When you receive your first holiday card, you realize that you’re officially in the holiday season, or as I like to call it, “The Holiday card nightmare”.  As we enter the holidays, we also enter the awkward holiday greeting card etiquette.  The other day a long-time friend asked me if I get offended when people send me “Merry Christmas” cards, instead of the obvious Hanukkah cards.  Well – I replied, do you like getting “Happy Hanukkah” cards instead of “Merry Christmas” cards?  No need for explanation here…

If you don’t know someone well, I understand the general “Merry Christmas” statement, but if you know that person is anything but a Christian, why not order an extra set of plain “Happy Holiday” cards?  My friend’s reaction was, so am I supposed to order separate Hanukkah cards even though I don’t celebrate it?  No, I like getting the ones with Merry Christmas crossed out and Happy Hanukkah hand-written on them, right next to the baby Jesus and folk chanting: Our savior has been born, let’s rejoice!  But Happy Hanukkah anyway, you sad, sad Jew who’s missing out on all the saving and rejoicing that’s about to go on in here!

We (and by we, I mean the Jews) get that unless you live in Israel, are in the minority in this country and throughout the world, however that does not mean that all Gentiles have to completely ignore the fact that there are millions of people that don’t celebrate Christmas.  Anywhere you go its an automatic “Merry Christmas” greeting; from grocery stores to workplaces.  Do we (the Jews) go around saying “Happy Hanukkah” to strangers and store workers?  Can you imagine checking out at the local supermarket and just as you are about to leave announce: Happy Hanukkah to you and your family, may the spirit of Hanukkah light up your Menorah!  Actually, I have done that last week to a store clerk, just so I could beat her before the usual “Merry Christmas”.  You know the reaction I received?  A blank stare followed by an awkward “I am not Jewish” statement.  Doesn’t feel so good, store clerk, does it?

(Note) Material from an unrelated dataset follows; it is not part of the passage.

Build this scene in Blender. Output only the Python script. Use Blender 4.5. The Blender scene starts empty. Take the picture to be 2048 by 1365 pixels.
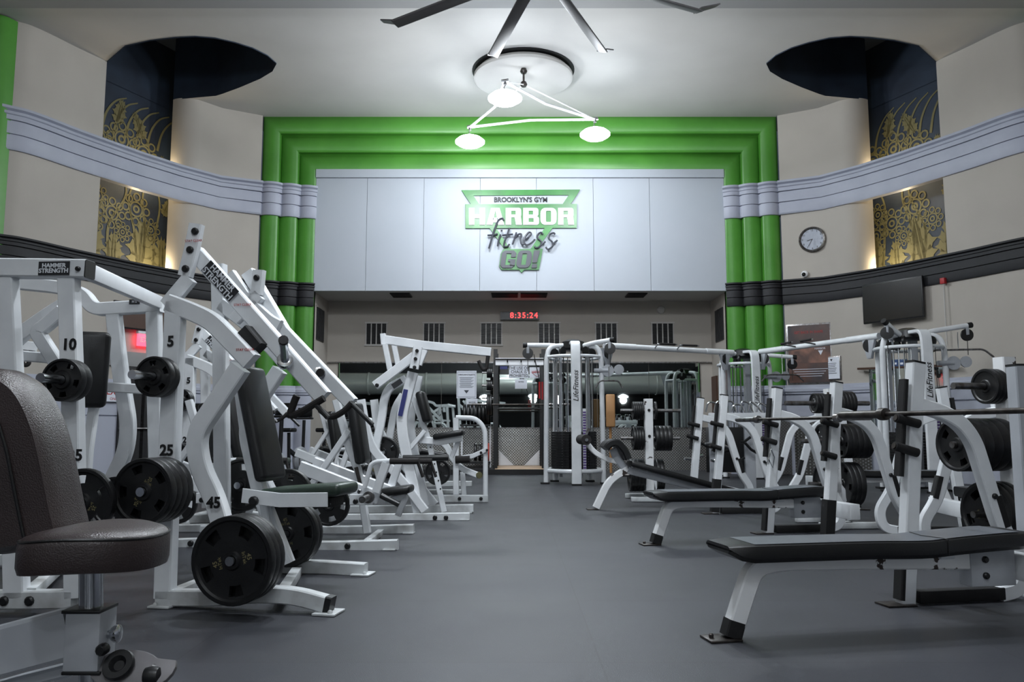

Didn’t think so.

My parents on the other hand take a very different approach to all of this; they just accept and deal with it.  That’s their advice to me as well, just deal with it like all the Jews have dealt with it for thousands of years.  Then they proceed to remind me how we used to “deal” with it back home in Russia: walk home fast during the holidays, making sure that the Menorah you have wrapped in newspaper is tucked far enough into your coat that it doesn’t resemble anything “Jewish”, if anyone asks what you have under there simply reply with a “Oh, this?  It’s just a dead chicken I was able to find at the store on Minskaya and Leningradskaya street.  You might want to hurry, I heard they were about to run out of them!”  Then you proceed to distract the gentile with something as you reposition the Menorah and walk briskly towards home.  Usually the whole ‘they-are-selling-chickens’ routine gets people distracted enough to make them forget they might be talking to a Jew, since chicken was comparable to a diamond in those days.  Another way how the Jews have been so-called dealing with it, mainly in the former Soviet Union is to pretend they are not Jewish or have ever been one.  It’s a very common practice, which many families still participate in to this day…  Our family however did not, only for the simple fact that there was no getting around ‘looking Jewish’ as my Father put it.

As much as I appreciate my parents input on how to deal with the holidays, they very well know I am not the one to ‘just deal’ with anything.  My approach is more of a head-on-attack kind of way, which usually means pissing off a lot of neighbors, friends, strangers and parents in the schools that my kids belong to…  People seem to forget that World War 2 started because people chose to ignore, and deal with the way things were changing in Europe.  Even the Jews went along with what they were told to do by the Nazis, only because they were afraid to rock the boat, and in a way they didn’t want to think that something so awful would ever be allowed to happen to them.  But it did happen, and in a way because people ‘just went along’ with every change that was happening.  That’s part of the reason I refuse to go along with this whole ‘do as you are told, say Merry Christmas and blend in’ routine.  Sorry, but if you send me a Christmas card with baby Jesus on it, you bet I am sending back a Hanukkah card that may say something like this:

” Happy Hannukkah, let’s celebrate our people’s battle from oppression and genocide, after the Greek-Syrians destroyed our Temple for the second time, massacring thousands of Jews, desecrating the city’s holy Second Temple by erecting an altar to Zeus and sacrificing pigs within its sacred walls, making the Jewish people pray to the Greek Gods and outlawing Judaism.  But thanks to Judah Macabbee and his brave army of twelve little Jews (all proudly under 5 feet 4 inches), who drove the Greek army (of 1,000 mind you) and finally rebuild the Temple. Let’s celebrate the many failed attempts of trying to wipe out the whole species of Jews – 5772 years later, somehow we are still here!  Happy Hanukkah!  We are still here, Biatches!  Not going anywhere, so stop trying!” 

Well, maybe I’d leave out the ‘biatches’ part, but either way you get the point.  So, to quote Adam Sandler: drink your ginatonica, and smoke your marijuanica, and have a happy, happy Hanukkah!